Phil Hyde

A city that plans needs a ward system

With the municipal election at hand, voters are busy trying to determine who stands for what, and who would be best to take our city forward, while candidates want to reduce voter apathy and engage citizens.

Letter writers are angry about the proliferation of election signs and their assault on the senses and our environment. Are there ways to reduce the large corner displays of signage and simultaneously make it easier for electors to generate an informed vote?

This is a City that plans. Together our citizens, elected representatives and administration frequently work together to plan for balanced service provision throughout the city. Every City department has planned using this model, which continues to ensure stable, planned, thoughtful development as Red Deer grows.

The one glaring exception to this exemplary planning model is found in planning our future City Councils. Not only does shared planning not occur in this area, discussions on it are rebuffed. I say we need shared planning and better citizen engagement in all aspects of city life, which can be effectively done through a ward system.

A ward system would evenly divide our city into specific, balanced areas to elect councilors, as opposed to the current system of voting for councilors at large. Planning in our city is done using the “ward system” model all the time, dividing the City into sectors for Emergency Services delivery, policing, commercial development, even recreational services. Our city services are delivered very effectively using this model. Why not our City Council?

The benefits of a ward system are many. Council candidates would have more time to meet their constituents one-on-one. Councilor election signs would be greatly reduced. Ward councilors would be better able to understand the needs in their ward, since they live in that area, and citizens would have more access to their elected official and could help more with city planning. Ward representatives would also be more available to their constituents to discuss “whole city” issues and discuss Council decisions.

This does not happen effectively under our current system.

The current council says we aren’t big enough. Current Council wisdom also says that a non-ward Council is better able to set direction for the city as a whole, but that argument holds no water. If that type of structure were more effective, the City administration would not rely on departments with specific scopes and areas of responsibility to get things done, they would all do everything together.
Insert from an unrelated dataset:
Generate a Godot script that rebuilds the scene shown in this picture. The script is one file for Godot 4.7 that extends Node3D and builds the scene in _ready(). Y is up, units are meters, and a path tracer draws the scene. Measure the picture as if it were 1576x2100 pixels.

Every successful private company and every municipality relies on sectioning out areas of responsibility that interact to bring success to the whole. The ward system offers opportunity to increase efficiency and develop stronger grass-roots community ties.

It may be harder to get elected in a ward system. If a candidate campaigns on a certain platform not of priority in their ward, or if those who are closest to them don’t find them a good neighbor, their chances of being elected are diminished.

Perhaps that is what it’s really about for the current council, keeping a relative distance from the elector while improving the odds of staying in power.

I say that incumbency does not necessarily translate into competency, and that resisting improvements such as the ward system may well be more about maintaining a “career” rather than serving the community. We need fresh faces, new ideas, and more access to our municipal representatives.

So I ask the candidates: “If elected, will you support the appointment of a citizen’s ad hoc committee, to make recommendations on a ward system in the second year of your mandate to be implemented before our next municipal election?”

It is time for our elected officials to awaken to the need to change our system to a ward system for the benefit of our city and we the people.

This is only one opinion, but it’s mine. (Shared by many)

Phil Hyde is a Red Deer businessman who has a long history involved in civic affairs, including past chairman of the Red Deer Emergency Services Master Planning Committee and the Red Deer Policing Committee.